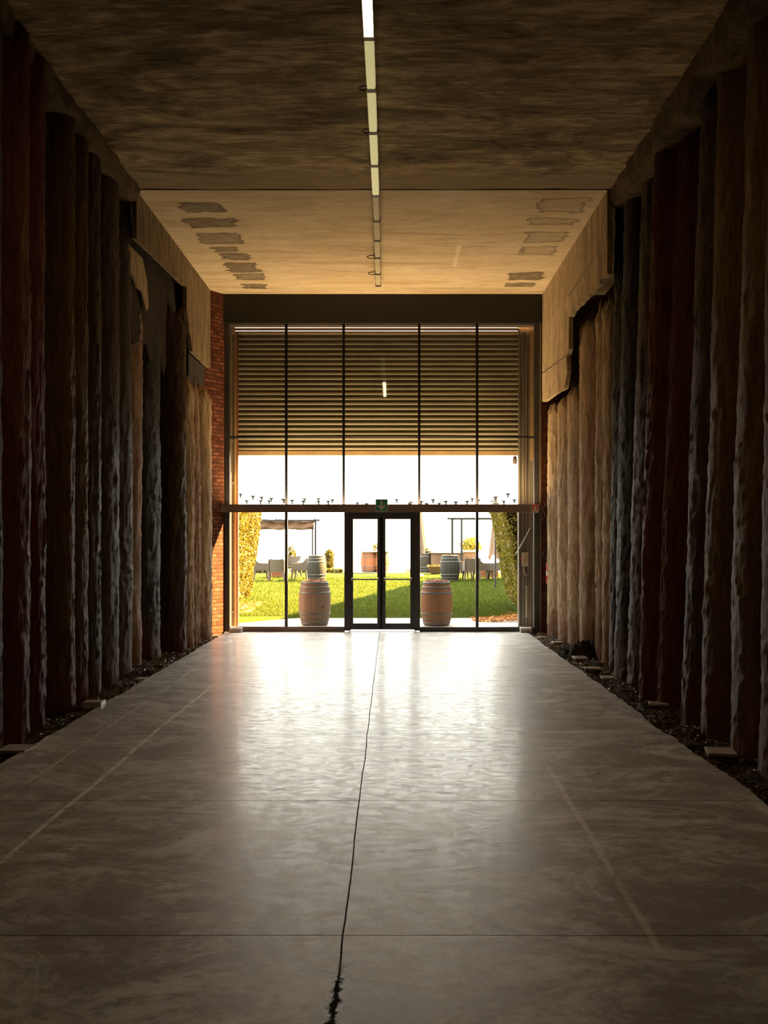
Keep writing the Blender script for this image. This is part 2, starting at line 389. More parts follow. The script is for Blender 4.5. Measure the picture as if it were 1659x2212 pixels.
M['head'] = simple('charcoal_panel', (0.0108, 0.0113, 0.0113), (0.0162, 0.0157, 0.0140), 1.2, rough=0.6)
M['mullion'] = simple('black_steel', (0.010, 0.009, 0.010), (0.012, 0.011, 0.012), 3, rough=0.6, spec=0.1)
M['transom'] = simple('brown_steel', (0.2470, 0.1612, 0.1092), (0.1560, 0.1170, 0.0988), 1.5, sv=(1, 1, 3), rough=0.45)
M['glass'] = glass_mat()
M['steel'] = simple('brushed_steel', (0.5, 0.48, 0.45), rough=0.3, metal=1.0)
M['slat'] = simple('grey_green_shutter_slat', (0.2970, 0.2558, 0.1815), (0.2310, 0.1980, 0.1402), 2.5, sv=(0.3, 1, 1), rough=0.42, metal=0.2)
M['cream'] = simple('cream_metal', (0.4250, 0.2700, 0.1320), (0.3570, 0.2175, 0.1020), 3, sv=(1, 1, 0.4), rough=0.55)
M['rail'] = simple('weathered_guide_metal', (0.26, 0.19, 0.12), (0.36, 0.28, 0.19), 2.2, sv=(3, 3, 0.3), rough=0.6, bump=0.2)
M['orange'] = simple('rusty_orange_edge', (0.32, 0.07, 0.02), (0.25, 0.07, 0.02), 4, rough=0.6)
M['timber'] = simple('weathered_grey_timber', (0.2550, 0.2025, 0.1500), (0.1125, 0.0900, 0.0705), 2.0, sv=(7, 7, 0.35), rough=0.8, bump=0.6)
M['fac'] = simple('facade_render', (0.30, 0.22, 0.14), (0.24, 0.17, 0.11), 2, rough=0.9)
M['white'] = simple('white_plastic', (0.62, 0.60, 0.56), (0.56, 0.54, 0.5), 4, rough=0.5)
M['beige'] = simple('beige_plastic', (0.4320, 0.3420, 0.2070), (0.3780, 0.2970, 0.1800), 4, rough=0.5)
M['green'] = simple('sign_green', (0.0300, 0.2550, 0.1650), (0.0300, 0.2400, 0.1500), 4, rough=0.5)
M['signwhite'] = simple('sign_white', (0.62, 0.55, 0.48), (0.58, 0.51, 0.45), 4, rough=0.5)
M['red'] = simple('signal_red', (0.60, 0.03, 0.02), (0.5, 0.02, 0.015), 4, rough=0.35)
M['black'] = simple('black_rubber', (0.012, 0.012, 0.012), (0.02, 0.02, 0.02), 6, rough=0.5)
M['dirt'] = NT('dry_dark_soil')
def dirt():
    t = M['dirt']; a = t.noise(3, 8, 0.7); b = t.noise(28, 6, 0.75)
    col = t.ramp(b, [(0.35, (0.018, 0.011, 0.007)), (0.55, (0.075, 0.045, 0.025)), (0.72, (0.20, 0.14, 0.09))])
    t.bump(t.math('ADD', a, b), 1.0, 0.05); M['dirt'] = t.done(col, 0.8, 0, 0.4)
dirt()
M['debris'] = leaf_mat('leaf_litter', [(0.2520, 0.0845, 0.0284), (0.4410, 0.1811, 0.0662), (0.1417, 0.0544, 0.0189), (0.6300, 0.3622, 0.1701)], 0.6)
M['litter_in'] = leaf_mat('soil_flakes', [(0.0450, 0.0240, 0.0125), (0.0975, 0.0540, 0.0250), (0.0263, 0.0132, 0.0070), (0.2250, 0.1440, 0.0850)], 0.45)
M['stone'] = simple('pale_stone_tile', (0.42, 0.38, 0.33), (0.33, 0.30, 0.26), 8, rough=0.35)
M['patio'] = simple('sunny_concrete_paving', (0.52, 0.47, 0.41), (0.46, 0.41, 0.35), 1.5, rough=0.9, spec=0.1)
M['terrace'] = simple('pale_terrace_paving', (0.4, 0.38, 0.34), (0.36, 0.34, 0.3), 1.5, rough=0.9, spec=0.1)
M['lawn'] = lawn_mat()
M['blade'] = leaf_mat('grass_blade', [(0.0415, 0.0766, 0.0042), (0.0705, 0.1021, 0.0070), (0.0291, 0.0562, 0.0035), (0.0996, 0.1225, 0.0139)], 0.7)
M['hedgeleafR'] = leaf_mat('hedge_leaf', [(0.1134, 0.1134, 0.0180), (0.2117, 0.1890, 0.0302), (0.0605, 0.0680, 0.0151), (0.3024, 0.2570, 0.0529)], 0.5)
M['hedgeleafL'] = leaf_mat('sunny_hedge_leaf', [(0.0764, 0.0706, 0.0118), (0.1294, 0.1058, 0.0165), (0.0412, 0.0412, 0.0095), (0.1764, 0.1411, 0.0258)], 0.5)
M['core'] = simple('hedge_inside', (0.012, 0.012, 0.006), (0.02, 0.018, 0.008), 5, rough=0.95, spec=0.0)
M['twig'] = simple('brown_twig', (0.05, 0.03, 0.018), (0.03, 0.02, 0.012), 9, rough=0.9)
M['oak'] = wood_barrel_mat('new_oak_staves', (0.1500, 0.0675, 0.0280), (0.2000, 0.0945, 0.0400), (0.0750, 0.0378, 0.0192))
M['oakgrey'] = wood_barrel_mat('pinkish_grey_staves', (0.1148, 0.0723, 0.0467), (0.1530, 0.0978, 0.0638), (0.0510, 0.0382, 0.0306))
M['greywood'] = wood_barrel_mat('weathered_grey_staves', (0.0174, 0.0174, 0.0142), (0.0256, 0.0246, 0.0198), (0.0082, 0.0082, 0.0071))
M['brownwood'] = wood_barrel_mat('brown_staves', (0.1100, 0.0440, 0.0198), (0.1760, 0.0770, 0.0385), (0.0440, 0.0220, 0.0110))
M['hoop'] = simple('galvanised_hoop', (0.0880, 0.0880, 0.0840), (0.0600, 0.0600, 0.0576), 6, rough=0.45, metal=0.5)
M['cork'] = leaf_mat('cork', [(0.4224, 0.2400, 0.1920), (0.6336, 0.3750, 0.2880), (0.2816, 0.1350, 0.1120)], 0.8)
M['chair'] = simple('taupe_moulded_plastic', (0.0833, 0.0655, 0.0486), (0.0762, 0.0592, 0.0442), 3, rough=0.6)
M['pergola'] = simple('anthracite_steel', (0.022, 0.020, 0.026), (0.018, 0.017, 0.02), 5, rough=0.5)
M['canvas'] = simple('brown_canvas', (0.1265, 0.0682, 0.0396), (0.0880, 0.0495, 0.0297), 6, sv=(0.6, 1, 4), rough=0.95, bump=0.4)
M['parasol'] = simple('sand_parasol_cloth', (0.1820, 0.1365, 0.1040), (0.1560, 0.1105, 0.0806), 4, sv=(6, 6, 0.5), rough=0.95)
M['counter'] = plank_mat('counter_planks', (0.0700, 0.0500, 0.0380), (0.1200, 0.0900, 0.0680), 0.13)
M['crate'] = plank_mat('crate_planks', (0.1500, 0.0550, 0.0250), (0.2200, 0.1000, 0.0500), 0.11, 2)
M['planter'] = simple('old_copper_planter', (0.0450, 0.0413, 0.0225), (0.0975, 0.0450, 0.0188), 7, rough=0.7)
M['housing'] = simple('galvanised_batten', (0.30, 0.26, 0.19), (0.22, 0.19, 0.135), 5, sv=(1, 6, 1), rough=0.45, metal=0.3)
M['diffuser'] = simple('ribbed_diffuser', (0.8060, 0.7150, 0.4680), (0.5460, 0.4680, 0.2860), 3, sv=(0.5, 12, 1), rough=0.35)
M['lit'] = emit_mat('lit_tube_cover', (1.0, 0.68, 0.34), 52.0)
M['lit_box'] = simple('battens_dark', (0.02, 0.018, 0.015), rough=0.6)
M['bulb'] = simple('dark_lamp_holder', (0.02, 0.02, 0.03), rough=0.6)

# ------------------------------------------------------------------ setting: floor
YG = 21.74          # plane of the glass front
mb = MB(); nz_ = 220; YA, YB = -7.0, 21.68
vs = []
for i in range(nz_+1):
    y = YA+(YB-YA)*i/nz_
    jl = 0.05*(noise.noise(Vector((y*1.7, 3.1, 0))))+0.03*noise.noise(Vector((y*7, 9.1, 0)))
    jr = 0.035*(noise.noise(Vector((y*1.4, 7.7, 0))))+0.035*noise.noise(Vector((y*8, 2.1, 0)))
    if 10.2 < y < 11.6: jr -= 0.05*math.sin((y-10.2)/1.4*math.pi)
    vs.append((-3.42+jl, 2.80+jr, y))
v = []; f = []
for l, r, y in vs: v += [(l, y, 0), (r, y, 0), (l-0.01, y, -0.14), (r+0.01, y, -0.14)]
for i in range(nz_):
    a = i*4; b = a+4
    f += [(a, a+1, b+1, b), (a+2, a, b, b+2), (a+1, a+3, b+3, b+1), (a+3, a+2, b+2, b+3)]
f += [(0, 2, 3, 1), (nz_*4, nz_*4+1, nz_*4+3, nz_*4+2)]
mb.add(v, f); struct(mb.build('floor', M['floor']))

def grid_mesh(x0, x1, y0, y1, nx, ny, zf):
    mb = MB(); v = []; f = []
    for j in range(ny+1):
        for i in range(nx+1):
            x = x0+(x1-x0)*i/nx; y = y0+(y1-y0)*j/ny; v.append((x, y, zf(x, y)))
    for j in range(ny):
        for i in range(nx):
            a = j*(nx+1)+i; f.append((a, a+1, a+nx+2, a+nx+1))
    return mb.add(v, f)
def fb(x, y, z=0.0, o=4):
    s = 0; a = 1; fr = 1
    for k in range(o): s += a*noise.noise(Vector((x*fr, y*fr, z*fr+k*7.3))); a *= 0.5; fr *= 2.1
    return s
# earth strips left and right of the slab
def earthL(x, y): return -0.06+0.05*fb(x*3, y*3, 1)+0.10*max(0, (-3.55-x))
def earthR(x, y): return -0.06+0.05*fb(x*3, y*3, 5)+0.10*max(0, (x-2.95))
o = grid_mesh(-5.0, -3.36, -7, 21.9, 22, 420, earthL).build('ground', M['dirt'], smooth=True); struct(o); o.name = 'ground_left'
o = grid_mesh(2.72, 4.45, -7, 21.9, 22, 420, earthR).build('ground', M['dirt'], smooth=True); struct(o); o.name = 'ground_right'
def litter(name, label, x0, x1, y0, y1, zf, n, mat, size, seed, cat='leaf litter'):
    r = random.Random(seed); mb = MB()
    for k in range(n):
        x = r.uniform(x0, x1); y = r.uniform(y0, y1); z = zf(x, y)+0.012
        s = size*r.uniform(0.5, 1.5); a = r.uniform(0, 6.28)
        u = Vector((math.cos(a), math.sin(a), r.uniform(-0.5, 0.5)))*s; w = Vector((-math.sin(a), math.cos(a), r.uniform(-0.5, 0.5)))*s*0.45
        p = Vector((x, y, z)); up = Vector((0, 0, s*0.25))
        mb.add([p-u, p-w+up, p+u, p+w+up], [(0, 1, 2, 3)])
    return tag(mb.build(name, mat), label, cat, kind='stuff')
litter('soil_debris', 'loose dark earth crumbs and dry flakes along the foot of the left piles', -4.0, -3.40, 5, 21.1, earthL, 9000, M['litter_in'], 0.03, 3, 'debris')
litter('soil_debris', 'loose dark earth crumbs and dry flakes along the foot of the right piles', 2.82, 3.5, 5, 21.5, earthR, 9000, M['litter_in'], 0.03, 4, 'debris')

# ------------------------------------------------------------------ ceiling, side walls, end wall
cr = structroot('ceiling')
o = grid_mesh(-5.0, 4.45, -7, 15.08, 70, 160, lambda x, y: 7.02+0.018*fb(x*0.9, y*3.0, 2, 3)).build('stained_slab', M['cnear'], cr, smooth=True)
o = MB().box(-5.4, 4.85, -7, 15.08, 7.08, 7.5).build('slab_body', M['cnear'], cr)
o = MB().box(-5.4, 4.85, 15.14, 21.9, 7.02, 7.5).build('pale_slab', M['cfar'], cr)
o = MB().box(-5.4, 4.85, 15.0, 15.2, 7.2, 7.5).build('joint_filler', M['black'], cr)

struct(MB().box(-5.4, -5.0, -7, 22.0, -0.3, 7.3).build('wall_left', M['shot']))
struct(MB().box(4.45, 4.85, -7, 22.0, -0.3, 7.3).build('wall_right', M['shot']))
struct(MB().box(-5.4, 4.85, -7.3, -7.0, -0.3, 7.5).build('wall_back', M['shot']))

def ragged(p, q, n, amp, seed):
    out = []
    for i in range(n):
        t = i/n; a = p[0]+(q[0]-p[0])*t; b = p[1]+(q[1]-p[1])*t
        if i: b += amp*noise.noise(Vector((a*3.3, seed, 0)))+amp*0.6*noise.noise(Vector((a*11, seed, 4)))
        out.append((a, b))
    return out
# left concrete wall beam
poly = [(15.14, 7.02), (15.14, 6.32)]+ragged((15.2, 6.32), (18.84, 6.50), 16, 0.02, 1.3)+[(18.84, 6.50)]+ragged((18.84, 6.1), (19.4, 5.43), 5, 0.05, 2.1)+[(19.4, 5.43), (21.9, 5.42), (21.9, 7.02)]
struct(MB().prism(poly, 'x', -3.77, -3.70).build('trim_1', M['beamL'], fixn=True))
poly = [(15.14, 7.02), (15.14, 5.8)]+ragged((15.2, 5.80), (18.4, 5.86), 26, 0.07, 4.3)+[(18.4, 5.86), (18.42, 5.3), (18.66, 5.2), (18.6, 4.95), (18.85, 4.70)]+ragged((18.9, 4.68), (21.9, 4.78), 22, 0.05, 6.1)+[(21.9, 4.78), (21.9, 7.02)]
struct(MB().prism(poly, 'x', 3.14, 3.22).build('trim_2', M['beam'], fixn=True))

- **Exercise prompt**
The lines to reproduce run from the one that contains "7.5).build('pale_slab', M['cfar'], cr)" through the last line above; copy them exactly.

- **Complete answer**
o = MB().box(-5.4, 4.85, 15.14, 21.9, 7.02, 7.5).build('pale_slab', M['cfar'], cr)
o = MB().box(-5.4, 4.85, 15.0, 15.2, 7.2, 7.5).build('joint_filler', M['black'], cr)

struct(MB().box(-5.4, -5.0, -7, 22.0, -0.3, 7.3).build('wall_left', M['shot']))
struct(MB().box(4.45, 4.85, -7, 22.0, -0.3, 7.3).build('wall_right', M['shot']))
struct(MB().box(-5.4, 4.85, -7.3, -7.0, -0.3, 7.5).build('wall_back', M['shot']))

def ragged(p, q, n, amp, seed):
    out = []
    for i in range(n):
        t = i/n; a = p[0]+(q[0]-p[0])*t; b = p[1]+(q[1]-p[1])*t
        if i: b += amp*noise.noise(Vector((a*3.3, seed, 0)))+amp*0.6*noise.noise(Vector((a*11, seed, 4)))
        out.append((a, b))
    return out
# left concrete wall beam
poly = [(15.14, 7.02), (15.14, 6.32)]+ragged((15.2, 6.32), (18.84, 6.50), 16, 0.02, 1.3)+[(18.84, 6.50)]+ragged((18.84, 6.1), (19.4, 5.43), 5, 0.05, 2.1)+[(19.4, 5.43), (21.9, 5.42), (21.9, 7.02)]
struct(MB().prism(poly, 'x', -3.77, -3.70).build('trim_1', M['beamL'], fixn=True))
poly = [(15.14, 7.02), (15.14, 5.8)]+ragged((15.2, 5.80), (18.4, 5.86), 26, 0.07, 4.3)+[(18.4, 5.86), (18.42, 5.3), (18.66, 5.2), (18.6, 4.95), (18.85, 4.70)]+ragged((18.9, 4.68), (21.9, 4.78), 22, 0.05, 6.1)+[(21.9, 4.78), (21.9, 7.02)]
struct(MB().prism(poly, 'x', 3.14, 3.22).build('trim_2', M['beam'], fixn=True))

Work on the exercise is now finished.